National Security Adviser Condoleezza Rice did 
subsequently straighten the record somewhat, saying, 
'Let's remember that Hamas is a terrorist organization 
and that Sheik Yassin has himself, personally, we 
believe, been involved in terrorist planning.'  But why 
was the U.S. State Department so quick to imply that 
Israel and Hamas must both be 'restrained?'  Is there 
nothing worthy of praise in the elimination of the 
leader of an organization that has murdered numerous 
American citizens and places prominently on the U.S. 
terrorist list?.... Israel has no option of losing this 
war, which is not about territory, but our existence. 
Our options are only to win more quickly, or to prolong 
it through our own ambivalence over whether to fight." 
 
VIII.  "Direct Hit at the Target" 
Correspondent Efraim Ganor wrote in popular, pluralist 
Russian-language Novosty Nedely (March 23): "This half- 
paralyzed old man [Sheikh Yassin] was not only a Hamas 
leader, but he also inspired and organized most bloody 
operations carried out by Hamas militants.... Yassin 
never hid his attitude towards Israel; he honestly 
warned that Hamas's goal is to build an independent 
Palestine on the ruins of the Zionist state. ... Sheikh 
Yassin not only declared, he also provoked ... he 
practically founded, organized, and pampered a big 
terror organization.   His biography is a 68-year-long 
history of hatred, terror and destruction.... A 
decision regarding the expediency of Sheikh Yassin's 
assassination was made quite a while ago ... [as] 

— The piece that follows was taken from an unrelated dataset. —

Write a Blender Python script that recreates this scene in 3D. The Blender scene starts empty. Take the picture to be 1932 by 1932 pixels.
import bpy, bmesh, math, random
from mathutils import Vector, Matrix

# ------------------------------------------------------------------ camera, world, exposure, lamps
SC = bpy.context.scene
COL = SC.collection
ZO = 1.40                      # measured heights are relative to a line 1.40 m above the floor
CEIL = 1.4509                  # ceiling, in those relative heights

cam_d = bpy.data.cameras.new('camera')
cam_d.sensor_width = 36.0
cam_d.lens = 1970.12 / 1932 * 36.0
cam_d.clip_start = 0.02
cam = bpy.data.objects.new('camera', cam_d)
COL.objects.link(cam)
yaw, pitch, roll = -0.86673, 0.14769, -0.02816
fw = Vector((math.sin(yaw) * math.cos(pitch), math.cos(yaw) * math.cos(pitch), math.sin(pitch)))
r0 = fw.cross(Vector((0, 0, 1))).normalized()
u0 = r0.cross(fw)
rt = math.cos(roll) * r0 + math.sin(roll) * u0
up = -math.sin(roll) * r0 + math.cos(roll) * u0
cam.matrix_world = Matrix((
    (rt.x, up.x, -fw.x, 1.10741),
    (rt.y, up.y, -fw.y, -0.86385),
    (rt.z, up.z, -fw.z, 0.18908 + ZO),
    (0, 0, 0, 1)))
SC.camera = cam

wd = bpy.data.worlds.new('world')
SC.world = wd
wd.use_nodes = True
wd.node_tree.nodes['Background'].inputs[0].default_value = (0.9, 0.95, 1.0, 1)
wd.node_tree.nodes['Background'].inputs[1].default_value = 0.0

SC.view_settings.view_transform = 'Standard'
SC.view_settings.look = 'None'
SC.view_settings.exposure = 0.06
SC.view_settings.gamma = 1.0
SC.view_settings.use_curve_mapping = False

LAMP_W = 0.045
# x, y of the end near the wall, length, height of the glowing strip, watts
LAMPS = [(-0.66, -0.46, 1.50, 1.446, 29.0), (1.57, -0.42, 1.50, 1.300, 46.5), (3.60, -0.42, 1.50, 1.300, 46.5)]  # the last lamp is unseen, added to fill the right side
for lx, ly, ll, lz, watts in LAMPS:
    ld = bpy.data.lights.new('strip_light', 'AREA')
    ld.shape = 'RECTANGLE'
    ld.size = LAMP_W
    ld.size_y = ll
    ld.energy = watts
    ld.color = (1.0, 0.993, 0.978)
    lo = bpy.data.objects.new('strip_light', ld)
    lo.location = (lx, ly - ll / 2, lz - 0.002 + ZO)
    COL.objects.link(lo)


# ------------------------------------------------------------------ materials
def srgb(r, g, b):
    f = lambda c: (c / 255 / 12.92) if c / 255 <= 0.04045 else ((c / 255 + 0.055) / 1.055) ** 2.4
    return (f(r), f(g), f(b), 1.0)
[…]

Israel's political and security leaders understood very 
well what consequences were to follow.   Current 
comments that Yassin's death will bolster terrorism are 
unnecessary.  It was difficult to expect Hamas and the 
other extremists not to use Yassin's assassination as a 
reason for bloody actions.  But when Yassin was alive 
they [Hamas] did not treat Israel with excessive 
consideration; so they need no additional causes."